LLVM Support in Mono

Introduction

The default mono code generator is a single tier JIT and thus it can't generate highly optimized machine code. To solve this problem, mono has support for emitting code using LLVM.

Configurations

LLVM can be used in multiple configurations in mono.

JIT

In this mode, LLVM is used as a traditional JIT. First the JIT front end is used to generate LLVM bitcode, then the bitcode is compiled to native code using the LLVM JIT APIs. This is enabled by the --llvm command line option. Note that startup in this mode is pretty slow, so this is mostly useful for server side/perf sensitive applications.

AOT

In this mode, the mono AOT compiler uses LLVM to compile IL code. For methods not supported by LLVM, it fails back to the JIT compiler. This mode is enabled by the llvm AOT option, i.e. --aot=llvm or by the normal --llvm command line option. The AOT compiler emits a LLVM bitcode (.bc) file and optionally compiles it to native code by invoking the LLVM command line tools (opt/llc).

LLVMOnly

This mode is designed to target environments without runtime code generation/inline assembly. It is enabled by the llvmonly AOT option, i.e. --aot=llvmonly. The generated .bc file is compiled using stock clang.

The Mono LLVM fork

Mono uses a fork of LLVM with a limited set of changes. The fork is available at https://github.com/dotnet/llvm-project. The mono changes are kept rebased on top of the corresponding upstream release branch, i.e. the release/11.x branch in the fork contains the mono changes on top of the upstream release/11.x branch.

Some of the mono changes include:

• Some calling convention extensions to allow passing arguments in non-ABI registers like in x11 on x86-64. This is used by the runtime to implement various features like generic sharing.
• Emission of exception handling tables.
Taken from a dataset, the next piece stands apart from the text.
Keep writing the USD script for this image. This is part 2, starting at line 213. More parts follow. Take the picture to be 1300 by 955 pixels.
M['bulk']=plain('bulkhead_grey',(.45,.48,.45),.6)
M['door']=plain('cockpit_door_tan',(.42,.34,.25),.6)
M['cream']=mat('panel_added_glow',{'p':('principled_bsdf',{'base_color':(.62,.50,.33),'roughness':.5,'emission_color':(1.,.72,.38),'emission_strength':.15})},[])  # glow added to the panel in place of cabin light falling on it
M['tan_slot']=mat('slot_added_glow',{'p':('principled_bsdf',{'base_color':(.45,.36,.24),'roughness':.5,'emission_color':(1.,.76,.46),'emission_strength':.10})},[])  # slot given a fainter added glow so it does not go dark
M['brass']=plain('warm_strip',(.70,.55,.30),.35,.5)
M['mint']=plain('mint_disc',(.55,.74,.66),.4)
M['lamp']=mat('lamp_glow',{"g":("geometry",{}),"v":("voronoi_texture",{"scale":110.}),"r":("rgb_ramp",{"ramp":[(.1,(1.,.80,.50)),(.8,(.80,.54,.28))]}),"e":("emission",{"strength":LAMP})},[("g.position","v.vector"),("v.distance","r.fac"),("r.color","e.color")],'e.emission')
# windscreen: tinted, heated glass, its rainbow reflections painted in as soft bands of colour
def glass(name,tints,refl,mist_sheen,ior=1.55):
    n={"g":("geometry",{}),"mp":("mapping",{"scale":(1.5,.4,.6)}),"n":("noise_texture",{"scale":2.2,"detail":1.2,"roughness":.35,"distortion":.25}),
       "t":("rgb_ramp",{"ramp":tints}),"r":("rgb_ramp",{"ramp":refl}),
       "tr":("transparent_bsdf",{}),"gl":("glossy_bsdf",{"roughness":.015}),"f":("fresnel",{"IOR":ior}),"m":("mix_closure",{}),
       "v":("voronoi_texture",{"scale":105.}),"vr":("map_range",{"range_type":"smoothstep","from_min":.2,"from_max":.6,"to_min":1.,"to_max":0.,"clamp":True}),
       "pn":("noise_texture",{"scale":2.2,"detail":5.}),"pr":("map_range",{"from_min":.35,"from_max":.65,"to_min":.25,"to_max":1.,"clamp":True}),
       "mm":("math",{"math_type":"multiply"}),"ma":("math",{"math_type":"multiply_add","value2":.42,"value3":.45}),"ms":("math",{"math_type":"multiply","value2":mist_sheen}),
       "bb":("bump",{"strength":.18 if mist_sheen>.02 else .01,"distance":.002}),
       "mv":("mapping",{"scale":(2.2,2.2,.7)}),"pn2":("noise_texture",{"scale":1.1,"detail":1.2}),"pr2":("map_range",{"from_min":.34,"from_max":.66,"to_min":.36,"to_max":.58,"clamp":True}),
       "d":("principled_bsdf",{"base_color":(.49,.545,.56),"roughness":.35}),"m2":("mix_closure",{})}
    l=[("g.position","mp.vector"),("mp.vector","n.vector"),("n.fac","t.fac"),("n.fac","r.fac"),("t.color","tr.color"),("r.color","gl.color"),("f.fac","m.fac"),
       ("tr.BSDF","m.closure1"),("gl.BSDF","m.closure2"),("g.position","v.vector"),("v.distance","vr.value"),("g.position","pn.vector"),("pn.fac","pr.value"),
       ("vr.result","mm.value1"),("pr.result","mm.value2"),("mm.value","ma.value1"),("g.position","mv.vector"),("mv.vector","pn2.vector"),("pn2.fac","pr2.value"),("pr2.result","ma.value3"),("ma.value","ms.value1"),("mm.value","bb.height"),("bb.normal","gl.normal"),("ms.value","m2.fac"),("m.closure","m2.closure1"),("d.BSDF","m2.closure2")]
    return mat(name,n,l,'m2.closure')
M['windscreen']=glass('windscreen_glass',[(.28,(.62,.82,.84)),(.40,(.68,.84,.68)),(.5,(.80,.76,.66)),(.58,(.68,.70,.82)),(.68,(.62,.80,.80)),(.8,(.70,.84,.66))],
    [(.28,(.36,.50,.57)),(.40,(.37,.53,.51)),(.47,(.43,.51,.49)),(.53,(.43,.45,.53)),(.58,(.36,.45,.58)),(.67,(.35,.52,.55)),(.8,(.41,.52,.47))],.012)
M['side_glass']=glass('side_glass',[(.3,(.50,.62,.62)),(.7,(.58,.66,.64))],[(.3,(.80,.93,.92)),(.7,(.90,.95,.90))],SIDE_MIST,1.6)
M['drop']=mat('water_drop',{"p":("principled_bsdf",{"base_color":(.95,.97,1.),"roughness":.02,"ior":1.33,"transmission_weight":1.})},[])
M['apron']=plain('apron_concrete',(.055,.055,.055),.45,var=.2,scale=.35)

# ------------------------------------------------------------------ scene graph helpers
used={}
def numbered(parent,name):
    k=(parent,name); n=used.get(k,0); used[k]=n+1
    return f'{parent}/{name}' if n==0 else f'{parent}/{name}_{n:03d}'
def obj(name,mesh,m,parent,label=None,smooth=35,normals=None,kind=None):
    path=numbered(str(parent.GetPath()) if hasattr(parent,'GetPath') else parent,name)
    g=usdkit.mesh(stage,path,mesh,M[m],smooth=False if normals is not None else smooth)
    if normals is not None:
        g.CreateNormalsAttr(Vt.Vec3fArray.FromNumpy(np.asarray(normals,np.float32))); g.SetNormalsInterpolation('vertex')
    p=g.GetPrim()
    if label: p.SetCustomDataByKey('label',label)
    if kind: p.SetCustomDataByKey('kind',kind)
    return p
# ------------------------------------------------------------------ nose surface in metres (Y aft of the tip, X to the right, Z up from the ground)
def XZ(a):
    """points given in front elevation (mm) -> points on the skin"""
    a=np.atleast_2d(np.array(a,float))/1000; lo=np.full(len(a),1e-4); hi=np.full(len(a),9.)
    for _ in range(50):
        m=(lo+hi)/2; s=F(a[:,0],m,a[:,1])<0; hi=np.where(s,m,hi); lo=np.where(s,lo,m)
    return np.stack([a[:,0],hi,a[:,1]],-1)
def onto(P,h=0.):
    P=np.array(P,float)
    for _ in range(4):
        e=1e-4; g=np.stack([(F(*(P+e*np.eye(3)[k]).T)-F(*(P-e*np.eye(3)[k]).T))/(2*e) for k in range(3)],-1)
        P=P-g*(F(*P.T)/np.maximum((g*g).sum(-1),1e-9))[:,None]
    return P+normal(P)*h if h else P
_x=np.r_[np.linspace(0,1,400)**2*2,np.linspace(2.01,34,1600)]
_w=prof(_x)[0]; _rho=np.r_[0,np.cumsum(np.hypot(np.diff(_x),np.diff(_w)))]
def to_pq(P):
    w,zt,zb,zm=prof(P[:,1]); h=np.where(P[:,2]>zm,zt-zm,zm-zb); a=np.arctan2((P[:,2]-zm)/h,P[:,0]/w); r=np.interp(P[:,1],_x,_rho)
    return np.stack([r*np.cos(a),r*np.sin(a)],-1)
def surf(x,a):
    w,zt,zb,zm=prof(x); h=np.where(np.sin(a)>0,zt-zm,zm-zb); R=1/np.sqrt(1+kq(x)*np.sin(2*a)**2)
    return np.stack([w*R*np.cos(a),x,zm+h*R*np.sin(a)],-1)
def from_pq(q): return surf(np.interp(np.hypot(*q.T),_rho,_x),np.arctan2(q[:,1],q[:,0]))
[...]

These tables are needed by the mono EH code to process LLVM frames during exception handling.
• Integration into the dotnet build system.

The mono runtime interacts with the fork in 2 ways:

• Some of the LLVM libraries are linked into the runtime.
• The opt/llc tools are used to compile .bc files to native code.

Source code structure

Since the mono runtime is written in C, the parts written in C++ are kept in separate files and accessed through a C API.
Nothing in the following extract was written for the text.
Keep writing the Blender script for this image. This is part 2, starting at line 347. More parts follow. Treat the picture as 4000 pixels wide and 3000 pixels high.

LLVM support is enabled in the runtime by setting the LLVM_PREFIX cmake variable to the root of the compiled LLVM tree, i.e. the directory which contains bin/lib etc.

• mini-llvm.c: Contains the majority of the llvm backend code. This file uses the LLVM C API to generate bitcode.
• mini-llvm-cpp.cpp: Contains helper functions missing from the LLVM C API.
• llvm-runtime.cpp: Contains cpp functions used at runtime in llvmonly mode.
• llvm-jit.cpp: Contains the JIT code which compiles the bitcode emitted by the LLVM backend into the final native code.

Compilation process

• The .net IL is compiled to the same internal IR used by the mono JIT, with slight differences.
• A set of optimization passes is ran including conversion to SSA form.
• The LLVM backend converts the internal IR to LLVM bitcode.
• The bicode is either saved to a .bc file (for AOT) or compiled to native code (for JIT).

Code generation issues

Null checks

In .net, loads/stores from a null address are converted to a null reference exception. To achieve this with LLVM, explicit null checks are emitted, and the implicit-null-checks LLVM pass is used to fold the checks into loads/stores.

Passing arguments in non-ABI registers

A new mono calling convention is added. In this calling convention, one argument can be marked with the inreg attribute. This argument will be passed in a platform specific non-abi register like x11 on x86-64 or r15 on arm64.

Exception handling

Mono implements its own unwinding/exception handling system. In LLVM code, exception handling clauses are implemented using the standard LLVM EH facilities like landing pads, invokes, etc. llc is modified to emit an exception handling table. This table contains the following:

• A lookup table mapping addresses to a mono specific id, which is used by runtime to lookup the actual IL method corresponding to an LLVM function.
• Dwarf unwind info for every LLVM function.
• For methods which have EH clauses, the try-catch-finally offsets inside the generated code.
• For shared methods, information on where to find the saved this pointer on the stack. This is used to construct the actual generic instance method i.e. List<T>.Add + this=List<int> -> List<int>.Add for stack traces etc.